Just kidding with the title. But you get 10 points if you can name the movie reference.
I’m feeling kind of weird. I really felt like I just needed some down time and that t-giving would be perfect to get me excited or at least more interested in this whole teaching business and carry me through Christmas break. What I didn’t count on was that going back after those few days off would be so difficult. If anything, I feel more tired and more wore out than before break.
I also spent a little bit of time with an old friend that I’ve not talked to since I started teaching. She asked a little bit about teaching, but kept asking me questions about what I’m doing with “my music” these days and H has told me that this friend worries that teaching will keep me from what I’m “supposed” to be doing. On one hand, it’s really nice to hear that somebody really thinks that writing/recording/performing is what I’m “meant” to do. On the other hand, I’m finding very little motivation to pursue those endeavors.

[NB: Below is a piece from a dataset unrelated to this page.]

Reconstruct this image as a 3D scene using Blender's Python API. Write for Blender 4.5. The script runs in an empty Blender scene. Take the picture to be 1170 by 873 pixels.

It’s been like that. I don’t know why, but I feel this compulsion to be evasive and vague about my music “career” with everybody I deal with in my new setting. I don’t want students to find my web-site/myspace/blog or hear any of my recordings and I am reticent to talk about any of that with my new colleagues/friends. On the other hand, I don’t think I’ve even been to Arsaga’s since August and I’ve been to the studio probably 3 times since July. I have a co-writer that wants to write with me, and we’ve actually come up with some good stuff so far, but I can’t help that other things get in the way and when they do, I’m not overly upset about it.
Sometimes I think that I just need to not worry about it and not push any of the music right now. That was the whole point of starting to teach: to take the pressure of making money off making music. Now, I just need to take the pressure off making music period. I keep telling myself that once I’m in the groove of teaching and I’m not so distracted, I’ll pick it back up and write and play what I want.
Then I wrestle with the same little voice that is the source of all writer’s block. To the writer, it whispers: “what if you never come up with a good idea again?” It’s sitting on my shoulder saying that but also: “if you really just give up music, what if you never pick it up again?”
I think this is most scary because it questions the identity that I’ve always thought of myself. That doesn’t make it any easier.